-- start --

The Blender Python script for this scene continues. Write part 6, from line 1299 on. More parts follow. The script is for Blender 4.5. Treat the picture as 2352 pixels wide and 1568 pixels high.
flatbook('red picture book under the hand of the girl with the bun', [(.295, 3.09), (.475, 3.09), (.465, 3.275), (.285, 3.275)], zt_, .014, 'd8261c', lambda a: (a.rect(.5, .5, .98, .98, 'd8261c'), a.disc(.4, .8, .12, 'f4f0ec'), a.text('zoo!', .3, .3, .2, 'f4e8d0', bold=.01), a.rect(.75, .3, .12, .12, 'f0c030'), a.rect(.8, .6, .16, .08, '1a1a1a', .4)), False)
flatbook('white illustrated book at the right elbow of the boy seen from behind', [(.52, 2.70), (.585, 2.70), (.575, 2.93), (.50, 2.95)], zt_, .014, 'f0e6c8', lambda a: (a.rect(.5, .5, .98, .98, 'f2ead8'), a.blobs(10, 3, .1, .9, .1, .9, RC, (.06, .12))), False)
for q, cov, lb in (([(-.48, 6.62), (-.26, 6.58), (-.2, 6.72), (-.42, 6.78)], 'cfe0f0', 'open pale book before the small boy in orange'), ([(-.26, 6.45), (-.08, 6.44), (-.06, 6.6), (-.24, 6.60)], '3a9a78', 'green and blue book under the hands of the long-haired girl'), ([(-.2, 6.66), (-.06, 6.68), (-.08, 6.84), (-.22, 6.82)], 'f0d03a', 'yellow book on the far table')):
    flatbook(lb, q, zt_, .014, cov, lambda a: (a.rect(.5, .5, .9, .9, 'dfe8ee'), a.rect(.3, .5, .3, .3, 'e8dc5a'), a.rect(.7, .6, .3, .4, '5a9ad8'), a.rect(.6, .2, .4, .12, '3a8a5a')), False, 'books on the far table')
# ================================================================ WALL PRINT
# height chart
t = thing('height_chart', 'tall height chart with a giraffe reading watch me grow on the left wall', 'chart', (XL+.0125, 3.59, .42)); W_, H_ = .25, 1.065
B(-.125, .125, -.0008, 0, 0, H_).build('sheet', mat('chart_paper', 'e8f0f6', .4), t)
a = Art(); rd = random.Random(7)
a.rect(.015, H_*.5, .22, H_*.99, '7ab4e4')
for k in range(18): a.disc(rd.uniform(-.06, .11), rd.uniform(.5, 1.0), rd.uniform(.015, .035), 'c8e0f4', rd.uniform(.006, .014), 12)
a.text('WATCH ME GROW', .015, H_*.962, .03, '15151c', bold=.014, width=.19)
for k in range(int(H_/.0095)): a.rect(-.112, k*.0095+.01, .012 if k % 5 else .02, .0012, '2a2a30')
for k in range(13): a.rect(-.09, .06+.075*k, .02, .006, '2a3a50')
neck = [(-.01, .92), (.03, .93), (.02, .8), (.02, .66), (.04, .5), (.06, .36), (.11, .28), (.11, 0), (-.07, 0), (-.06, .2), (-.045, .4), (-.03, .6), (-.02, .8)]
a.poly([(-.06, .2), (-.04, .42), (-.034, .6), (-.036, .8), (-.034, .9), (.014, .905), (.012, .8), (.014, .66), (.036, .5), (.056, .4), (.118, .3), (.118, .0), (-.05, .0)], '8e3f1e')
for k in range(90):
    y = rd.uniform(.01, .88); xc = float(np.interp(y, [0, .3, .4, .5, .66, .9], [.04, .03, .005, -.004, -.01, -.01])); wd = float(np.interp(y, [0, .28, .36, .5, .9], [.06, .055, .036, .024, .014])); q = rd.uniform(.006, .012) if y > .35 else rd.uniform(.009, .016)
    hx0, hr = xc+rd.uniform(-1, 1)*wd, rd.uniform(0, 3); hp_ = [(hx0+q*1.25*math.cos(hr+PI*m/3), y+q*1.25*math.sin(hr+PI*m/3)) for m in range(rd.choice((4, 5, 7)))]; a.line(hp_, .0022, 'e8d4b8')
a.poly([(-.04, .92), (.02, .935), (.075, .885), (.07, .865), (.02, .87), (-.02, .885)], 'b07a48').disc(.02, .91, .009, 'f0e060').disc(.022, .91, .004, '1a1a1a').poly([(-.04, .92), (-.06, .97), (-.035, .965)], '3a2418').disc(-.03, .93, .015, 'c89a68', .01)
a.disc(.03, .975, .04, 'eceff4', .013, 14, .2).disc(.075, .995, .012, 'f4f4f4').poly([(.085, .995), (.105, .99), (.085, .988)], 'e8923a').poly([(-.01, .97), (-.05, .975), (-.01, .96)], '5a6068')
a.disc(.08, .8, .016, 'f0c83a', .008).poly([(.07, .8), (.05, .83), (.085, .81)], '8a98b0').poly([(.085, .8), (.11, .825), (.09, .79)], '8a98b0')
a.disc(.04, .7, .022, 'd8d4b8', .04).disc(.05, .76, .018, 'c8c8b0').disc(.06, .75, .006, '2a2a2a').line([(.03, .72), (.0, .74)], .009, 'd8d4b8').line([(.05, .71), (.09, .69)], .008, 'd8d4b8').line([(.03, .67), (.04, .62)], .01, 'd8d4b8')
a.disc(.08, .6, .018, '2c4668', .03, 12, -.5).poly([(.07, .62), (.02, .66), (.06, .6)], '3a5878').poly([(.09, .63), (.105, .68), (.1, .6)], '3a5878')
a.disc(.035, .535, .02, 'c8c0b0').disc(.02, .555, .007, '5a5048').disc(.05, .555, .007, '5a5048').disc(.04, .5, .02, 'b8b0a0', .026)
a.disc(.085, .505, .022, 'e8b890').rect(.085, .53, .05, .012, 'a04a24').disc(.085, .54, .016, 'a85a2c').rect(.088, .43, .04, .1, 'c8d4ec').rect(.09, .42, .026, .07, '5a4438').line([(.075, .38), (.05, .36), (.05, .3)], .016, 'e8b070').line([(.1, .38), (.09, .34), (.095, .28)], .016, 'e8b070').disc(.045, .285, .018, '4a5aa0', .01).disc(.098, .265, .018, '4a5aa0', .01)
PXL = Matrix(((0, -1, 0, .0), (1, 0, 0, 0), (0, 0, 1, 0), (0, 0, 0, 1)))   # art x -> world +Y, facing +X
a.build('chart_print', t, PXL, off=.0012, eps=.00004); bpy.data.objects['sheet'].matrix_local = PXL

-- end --

PROBLEM STATEMENT:
Transcribe the material exactly as it reads.

WRITTEN RESPONSE:
The Blender Python script for this scene continues. Write part 6, from line 1299 on. More parts follow. The script is for Blender 4.5. Treat the picture as 2352 pixels wide and 1568 pixels high.
flatbook('red picture book under the hand of the girl with the bun', [(.295, 3.09), (.475, 3.09), (.465, 3.275), (.285, 3.275)], zt_, .014, 'd8261c', lambda a: (a.rect(.5, .5, .98, .98, 'd8261c'), a.disc(.4, .8, .12, 'f4f0ec'), a.text('zoo!', .3, .3, .2, 'f4e8d0', bold=.01), a.rect(.75, .3, .12, .12, 'f0c030'), a.rect(.8, .6, .16, .08, '1a1a1a', .4)), False)
flatbook('white illustrated book at the right elbow of the boy seen from behind', [(.52, 2.70), (.585, 2.70), (.575, 2.93), (.50, 2.95)], zt_, .014, 'f0e6c8', lambda a: (a.rect(.5, .5, .98, .98, 'f2ead8'), a.blobs(10, 3, .1, .9, .1, .9, RC, (.06, .12))), False)
for q, cov, lb in (([(-.48, 6.62), (-.26, 6.58), (-.2, 6.72), (-.42, 6.78)], 'cfe0f0', 'open pale book before the small boy in orange'), ([(-.26, 6.45), (-.08, 6.44), (-.06, 6.6), (-.24, 6.60)], '3a9a78', 'green and blue book under the hands of the long-haired girl'), ([(-.2, 6.66), (-.06, 6.68), (-.08, 6.84), (-.22, 6.82)], 'f0d03a', 'yellow book on the far table')):
    flatbook(lb, q, zt_, .014, cov, lambda a: (a.rect(.5, .5, .9, .9, 'dfe8ee'), a.rect(.3, .5, .3, .3, 'e8dc5a'), a.rect(.7, .6, .3, .4, '5a9ad8'), a.rect(.6, .2, .4, .12, '3a8a5a')), False, 'books on the far table')
# ================================================================ WALL PRINT
# height chart
t = thing('height_chart', 'tall height chart with a giraffe reading watch me grow on the left wall', 'chart', (XL+.0125, 3.59, .42)); W_, H_ = .25, 1.065
B(-.125, .125, -.0008, 0, 0, H_).build('sheet', mat('chart_paper', 'e8f0f6', .4), t)
a = Art(); rd = random.Random(7)
a.rect(.015, H_*.5, .22, H_*.99, '7ab4e4')
for k in range(18): a.disc(rd.uniform(-.06, .11), rd.uniform(.5, 1.0), rd.uniform(.015, .035), 'c8e0f4', rd.uniform(.006, .014), 12)
a.text('WATCH ME GROW', .015, H_*.962, .03, '15151c', bold=.014, width=.19)
for k in range(int(H_/.0095)): a.rect(-.112, k*.0095+.01, .012 if k % 5 else .02, .0012, '2a2a30')
for k in range(13): a.rect(-.09, .06+.075*k, .02, .006, '2a3a50')
neck = [(-.01, .92), (.03, .93), (.02, .8), (.02, .66), (.04, .5), (.06, .36), (.11, .28), (.11, 0), (-.07, 0), (-.06, .2), (-.045, .4), (-.03, .6), (-.02, .8)]
a.poly([(-.06, .2), (-.04, .42), (-.034, .6), (-.036, .8), (-.034, .9), (.014, .905), (.012, .8), (.014, .66), (.036, .5), (.056, .4), (.118, .3), (.118, .0), (-.05, .0)], '8e3f1e')
for k in range(90):
    y = rd.uniform(.01, .88); xc = float(np.interp(y, [0, .3, .4, .5, .66, .9], [.04, .03, .005, -.004, -.01, -.01])); wd = float(np.interp(y, [0, .28, .36, .5, .9], [.06, .055, .036, .024, .014])); q = rd.uniform(.006, .012) if y > .35 else rd.uniform(.009, .016)
    hx0, hr = xc+rd.uniform(-1, 1)*wd, rd.uniform(0, 3); hp_ = [(hx0+q*1.25*math.cos(hr+PI*m/3), y+q*1.25*math.sin(hr+PI*m/3)) for m in range(rd.choice((4, 5, 7)))]; a.line(hp_, .0022, 'e8d4b8')
a.poly([(-.04, .92), (.02, .935), (.075, .885), (.07, .865), (.02, .87), (-.02, .885)], 'b07a48').disc(.02, .91, .009, 'f0e060').disc(.022, .91, .004, '1a1a1a').poly([(-.04, .92), (-.06, .97), (-.035, .965)], '3a2418').disc(-.03, .93, .015, 'c89a68', .01)
a.disc(.03, .975, .04, 'eceff4', .013, 14, .2).disc(.075, .995, .012, 'f4f4f4').poly([(.085, .995), (.105, .99), (.085, .988)], 'e8923a').poly([(-.01, .97), (-.05, .975), (-.01, .96)], '5a6068')
a.disc(.08, .8, .016, 'f0c83a', .008).poly([(.07, .8), (.05, .83), (.085, .81)], '8a98b0').poly([(.085, .8), (.11, .825), (.09, .79)], '8a98b0')
a.disc(.04, .7, .022, 'd8d4b8', .04).disc(.05, .76, .018, 'c8c8b0').disc(.06, .75, .006, '2a2a2a').line([(.03, .72), (.0, .74)], .009, 'd8d4b8').line([(.05, .71), (.09, .69)], .008, 'd8d4b8').line([(.03, .67), (.04, .62)], .01, 'd8d4b8')
a.disc(.08, .6, .018, '2c4668', .03, 12, -.5).poly([(.07, .62), (.02, .66), (.06, .6)], '3a5878').poly([(.09, .63), (.105, .68), (.1, .6)], '3a5878')
a.disc(.035, .535, .02, 'c8c0b0').disc(.02, .555, .007, '5a5048').disc(.05, .555, .007, '5a5048').disc(.04, .5, .02, 'b8b0a0', .026)
a.disc(.085, .505, .022, 'e8b890').rect(.085, .53, .05, .012, 'a04a24').disc(.085, .54, .016, 'a85a2c').rect(.088, .43, .04, .1, 'c8d4ec').rect(.09, .42, .026, .07, '5a4438').line([(.075, .38), (.05, .36), (.05, .3)], .016, 'e8b070').line([(.1, .38), (.09, .34), (.095, .28)], .016, 'e8b070').disc(.045, .285, .018, '4a5aa0', .01).disc(.098, .265, .018, '4a5aa0', .01)
PXL = Matrix(((0, -1, 0, .0), (1, 0, 0, 0), (0, 0, 1, 0), (0, 0, 0, 1)))   # art x -> world +Y, facing +X
a.build('chart_print', t, PXL, off=.0012, eps=.00004); bpy.data.objects['sheet'].matrix_local = PXL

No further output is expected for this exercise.